====== Dataset extract ======
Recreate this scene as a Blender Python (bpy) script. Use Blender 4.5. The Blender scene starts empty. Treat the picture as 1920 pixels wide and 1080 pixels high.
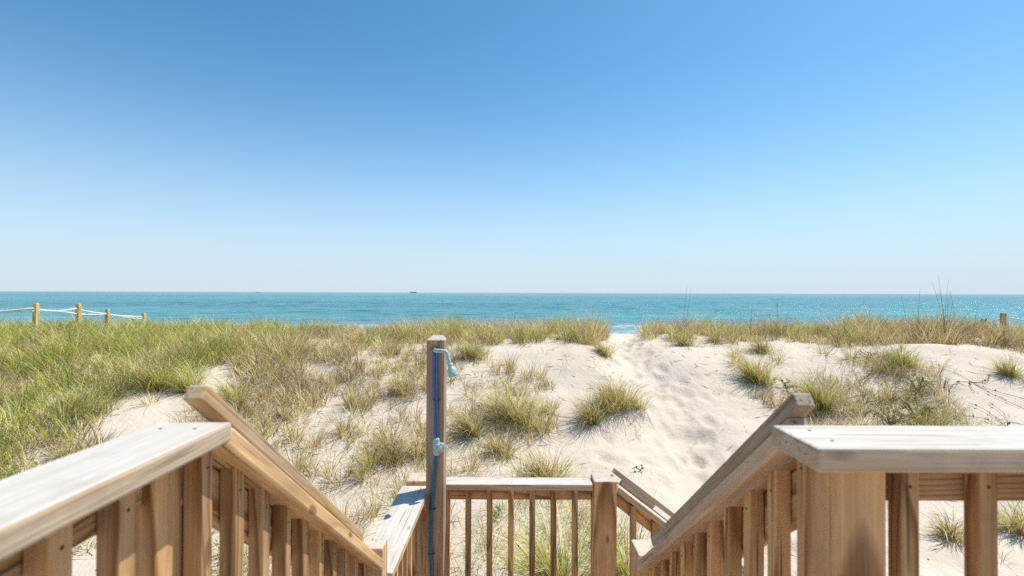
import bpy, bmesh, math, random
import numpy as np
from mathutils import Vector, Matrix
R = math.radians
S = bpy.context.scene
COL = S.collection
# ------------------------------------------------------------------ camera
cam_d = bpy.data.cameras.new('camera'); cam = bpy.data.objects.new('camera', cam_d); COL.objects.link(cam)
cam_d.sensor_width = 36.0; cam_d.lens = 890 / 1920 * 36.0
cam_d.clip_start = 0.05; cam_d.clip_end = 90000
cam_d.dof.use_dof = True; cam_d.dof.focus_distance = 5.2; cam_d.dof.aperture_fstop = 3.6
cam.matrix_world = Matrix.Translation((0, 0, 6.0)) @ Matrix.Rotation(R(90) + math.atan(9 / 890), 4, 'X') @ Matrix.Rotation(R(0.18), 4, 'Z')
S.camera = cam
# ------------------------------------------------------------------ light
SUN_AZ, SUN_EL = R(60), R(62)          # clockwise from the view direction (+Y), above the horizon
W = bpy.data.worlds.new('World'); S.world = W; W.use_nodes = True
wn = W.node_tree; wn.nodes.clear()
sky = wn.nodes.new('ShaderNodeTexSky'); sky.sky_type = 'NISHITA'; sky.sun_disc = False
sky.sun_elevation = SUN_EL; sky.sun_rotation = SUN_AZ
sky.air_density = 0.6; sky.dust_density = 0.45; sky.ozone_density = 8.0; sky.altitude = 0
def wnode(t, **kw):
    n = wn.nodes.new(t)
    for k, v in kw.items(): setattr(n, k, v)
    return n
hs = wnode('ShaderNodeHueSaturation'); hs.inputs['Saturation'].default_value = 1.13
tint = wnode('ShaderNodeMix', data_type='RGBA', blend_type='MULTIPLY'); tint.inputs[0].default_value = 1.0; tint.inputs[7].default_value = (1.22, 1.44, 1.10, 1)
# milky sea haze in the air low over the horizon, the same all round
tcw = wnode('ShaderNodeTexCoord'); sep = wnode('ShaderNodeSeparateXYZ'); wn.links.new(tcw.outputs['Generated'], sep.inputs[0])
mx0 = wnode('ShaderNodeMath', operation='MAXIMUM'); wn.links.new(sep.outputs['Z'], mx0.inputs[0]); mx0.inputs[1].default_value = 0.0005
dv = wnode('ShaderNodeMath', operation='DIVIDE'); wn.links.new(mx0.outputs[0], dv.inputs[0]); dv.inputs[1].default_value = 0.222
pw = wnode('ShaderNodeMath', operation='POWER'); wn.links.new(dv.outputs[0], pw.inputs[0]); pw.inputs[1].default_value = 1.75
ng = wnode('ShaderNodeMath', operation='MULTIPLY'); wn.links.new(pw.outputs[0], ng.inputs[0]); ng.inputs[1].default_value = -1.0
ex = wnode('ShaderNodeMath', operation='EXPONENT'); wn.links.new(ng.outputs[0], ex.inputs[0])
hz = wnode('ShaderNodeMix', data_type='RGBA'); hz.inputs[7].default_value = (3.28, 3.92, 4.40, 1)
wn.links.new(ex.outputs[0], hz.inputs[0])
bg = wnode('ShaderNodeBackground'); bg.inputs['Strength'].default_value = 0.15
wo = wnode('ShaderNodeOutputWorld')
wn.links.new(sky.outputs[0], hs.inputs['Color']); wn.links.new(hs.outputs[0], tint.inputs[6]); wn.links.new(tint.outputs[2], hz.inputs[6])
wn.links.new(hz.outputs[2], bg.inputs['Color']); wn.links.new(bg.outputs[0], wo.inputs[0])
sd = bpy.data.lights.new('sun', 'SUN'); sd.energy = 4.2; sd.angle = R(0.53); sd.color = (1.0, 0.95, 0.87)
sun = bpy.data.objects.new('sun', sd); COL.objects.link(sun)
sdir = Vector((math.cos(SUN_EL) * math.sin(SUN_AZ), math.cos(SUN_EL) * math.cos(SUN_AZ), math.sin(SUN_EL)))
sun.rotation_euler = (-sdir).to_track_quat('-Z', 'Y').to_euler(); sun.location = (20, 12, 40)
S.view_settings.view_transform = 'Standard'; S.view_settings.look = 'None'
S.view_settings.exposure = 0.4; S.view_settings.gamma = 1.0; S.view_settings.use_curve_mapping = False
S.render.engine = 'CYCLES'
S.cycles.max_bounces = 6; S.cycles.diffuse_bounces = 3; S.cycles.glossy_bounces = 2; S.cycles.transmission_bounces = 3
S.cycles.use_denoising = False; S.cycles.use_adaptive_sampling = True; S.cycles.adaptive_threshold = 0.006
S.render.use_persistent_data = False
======
Without including any pictures, print all of the material exactly as given.

Recreate this scene as a Blender Python (bpy) script. Use Blender 4.5. The Blender scene starts empty. Treat the picture as 1920 pixels wide and 1080 pixels high.
import bpy, bmesh, math, random
import numpy as np
from mathutils import Vector, Matrix
R = math.radians
S = bpy.context.scene
COL = S.collection
# ------------------------------------------------------------------ camera
cam_d = bpy.data.cameras.new('camera'); cam = bpy.data.objects.new('camera', cam_d); COL.objects.link(cam)
cam_d.sensor_width = 36.0; cam_d.lens = 890 / 1920 * 36.0
cam_d.clip_start = 0.05; cam_d.clip_end = 90000
cam_d.dof.use_dof = True; cam_d.dof.focus_distance = 5.2; cam_d.dof.aperture_fstop = 3.6
cam.matrix_world = Matrix.Translation((0, 0, 6.0)) @ Matrix.Rotation(R(90) + math.atan(9 / 890), 4, 'X') @ Matrix.Rotation(R(0.18), 4, 'Z')
S.camera = cam
# ------------------------------------------------------------------ light
SUN_AZ, SUN_EL = R(60), R(62)          # clockwise from the view direction (+Y), above the horizon
W = bpy.data.worlds.new('World'); S.world = W; W.use_nodes = True
wn = W.node_tree; wn.nodes.clear()
sky = wn.nodes.new('ShaderNodeTexSky'); sky.sky_type = 'NISHITA'; sky.sun_disc = False
sky.sun_elevation = SUN_EL; sky.sun_rotation = SUN_AZ
sky.air_density = 0.6; sky.dust_density = 0.45; sky.ozone_density = 8.0; sky.altitude = 0
def wnode(t, **kw):
    n = wn.nodes.new(t)
    for k, v in kw.items(): setattr(n, k, v)
    return n
hs = wnode('ShaderNodeHueSaturation'); hs.inputs['Saturation'].default_value = 1.13
tint = wnode('ShaderNodeMix', data_type='RGBA', blend_type='MULTIPLY'); tint.inputs[0].default_value = 1.0; tint.inputs[7].default_value = (1.22, 1.44, 1.10, 1)
# milky sea haze in the air low over the horizon, the same all round
tcw = wnode('ShaderNodeTexCoord'); sep = wnode('ShaderNodeSeparateXYZ'); wn.links.new(tcw.outputs['Generated'], sep.inputs[0])
mx0 = wnode('ShaderNodeMath', operation='MAXIMUM'); wn.links.new(sep.outputs['Z'], mx0.inputs[0]); mx0.inputs[1].default_value = 0.0005
dv = wnode('ShaderNodeMath', operation='DIVIDE'); wn.links.new(mx0.outputs[0], dv.inputs[0]); dv.inputs[1].default_value = 0.222
pw = wnode('ShaderNodeMath', operation='POWER'); wn.links.new(dv.outputs[0], pw.inputs[0]); pw.inputs[1].default_value = 1.75
ng = wnode('ShaderNodeMath', operation='MULTIPLY'); wn.links.new(pw.outputs[0], ng.inputs[0]); ng.inputs[1].default_value = -1.0
ex = wnode('ShaderNodeMath', operation='EXPONENT'); wn.links.new(ng.outputs[0], ex.inputs[0])
hz = wnode('ShaderNodeMix', data_type='RGBA'); hz.inputs[7].default_value = (3.28, 3.92, 4.40, 1)
wn.links.new(ex.outputs[0], hz.inputs[0])
bg = wnode('ShaderNodeBackground'); bg.inputs['Strength'].default_value = 0.15
wo = wnode('ShaderNodeOutputWorld')
wn.links.new(sky.outputs[0], hs.inputs['Color']); wn.links.new(hs.outputs[0], tint.inputs[6]); wn.links.new(tint.outputs[2], hz.inputs[6])
wn.links.new(hz.outputs[2], bg.inputs['Color']); wn.links.new(bg.outputs[0], wo.inputs[0])
sd = bpy.data.lights.new('sun', 'SUN'); sd.energy = 4.2; sd.angle = R(0.53); sd.color = (1.0, 0.95, 0.87)
sun = bpy.data.objects.new('sun', sd); COL.objects.link(sun)
sdir = Vector((math.cos(SUN_EL) * math.sin(SUN_AZ), math.cos(SUN_EL) * math.cos(SUN_AZ), math.sin(SUN_EL)))
sun.rotation_euler = (-sdir).to_track_quat('-Z', 'Y').to_euler(); sun.location = (20, 12, 40)
S.view_settings.view_transform = 'Standard'; S.view_settings.look = 'None'
S.view_settings.exposure = 0.4; S.view_settings.gamma = 1.0; S.view_settings.use_curve_mapping = False
S.render.engine = 'CYCLES'
S.cycles.max_bounces = 6; S.cycles.diffuse_bounces = 3; S.cycles.glossy_bounces = 2; S.cycles.transmission_bounces = 3
S.cycles.use_denoising = False; S.cycles.use_adaptive_sampling = True; S.cycles.adaptive_threshold = 0.006
S.render.use_persistent_data = False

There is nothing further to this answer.